It's not the right time to be proposing state tax reduction
Pennsylvania House Minority Leader Sam Smith, R-Jefferson, is right in his observation that "(state) government is spending enough money." However, he and other General Assembly Republicans who feel this is the right time for a tax decrease should rethink that proposal.
The uncertainty tied to the economy, both on the state and national levels, dictates that state leaders tread cautiously.
The fact that the Rendell administration predicts a $425 million surplus from this year — an amount that few legislative budget analysts expect to be that large — doesn't mean there should be a rash move to put that money out of the state's reach.
It would be better for lawmakers to bolster the Rainy Day Fund to protect the state, should the economy deteriorate markedly, resulting in a drop in revenues.
Returning money to the taxpayers under such uncertain economic conditions runs the risk of the state needing a tax increase in a year or two, rather than being able to maintain the status quo.
Should the economy show significant improvement during the 2008-09 fiscal year, a tax cut would be an appropriate topic of discussion at this time next year.
Opting to beef up the Rainy Day Fund now makes the most sense.
Gov. Ed Rendell deserves praise for, in Smith's words, "constantly generating a surplus."
Smith said the surpluses have been an excuse for the administration to spend more money.
But in addition to the issues that will arise as the 2008-09 budget is assembled into its final form, there remains the important money needs tied to highway and bridge repairs and construction that must not be ignored.

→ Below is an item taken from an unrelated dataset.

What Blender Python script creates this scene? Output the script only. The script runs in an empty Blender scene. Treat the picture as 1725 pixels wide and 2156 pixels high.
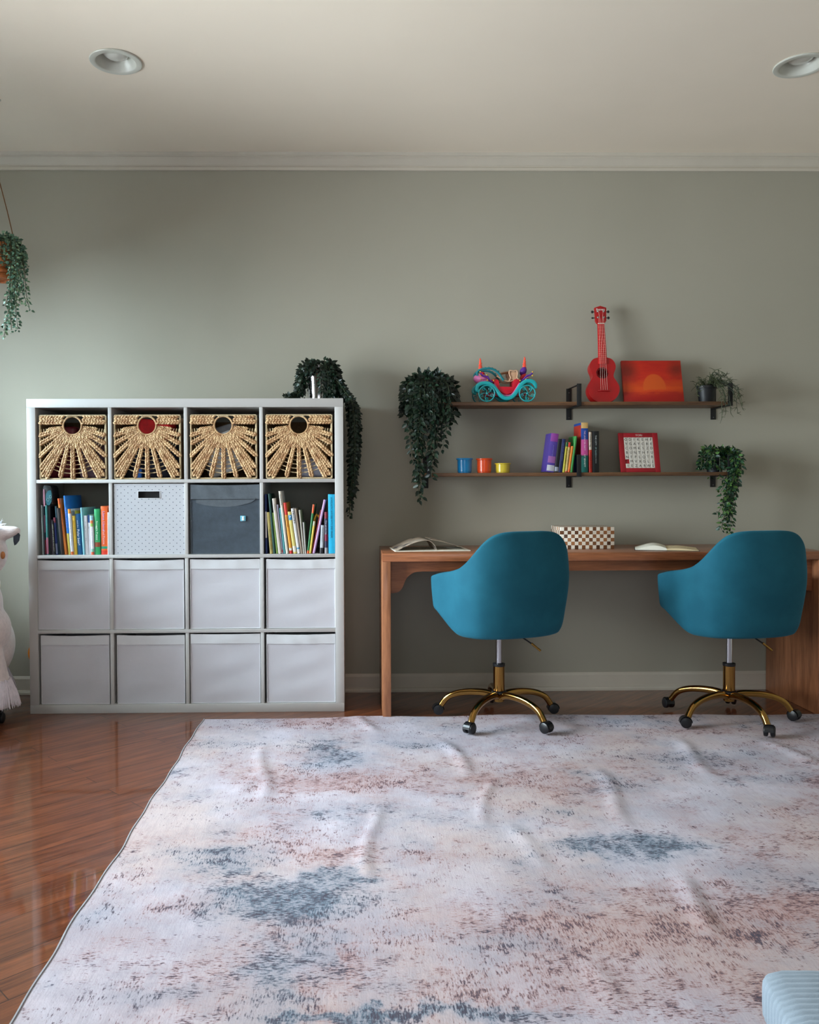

Highway, bridge and mass transit needs could consume whatever surplus exists on June 30, the end of the current fiscal year, but there will be numerous other worthy programs competing for that money, such as clean-energy initiatives, electricity conservation efforts, and a health insurance plan that already is in the works.
If a $1 billion end-of-year surplus were being anticipated, GOP leaders' talk about a tax reduction might be worthy of support. But with the health of the economy so tenuous, the GOP's position is premature.
GOP leaders should closely scrutinize the programs to which Rendell will propose to direct surplus money, but those leaders also should be champions of a healthy Rainy Day Fund as an insurance policy against big tax increases in coming years.
This is an election year when all state House seats and half of the Senate seats are facing the voters, and there is the temptation for lawmakers to try to give back money to the taxpayers to project the image that they are working on the voters' behalf.
But possibly setting up the voters for worse tax-paying hardship in the not-too-distant future because of an unwarranted give-back action this year would be foolhardy.
For now, lawmakers should leave taxes at their current rates and opt for prudent spending plus a healthy commitment to savings.
Smith's concern about state spending is laudable but his acknowledgment of the state's total fiscal picture needs more work.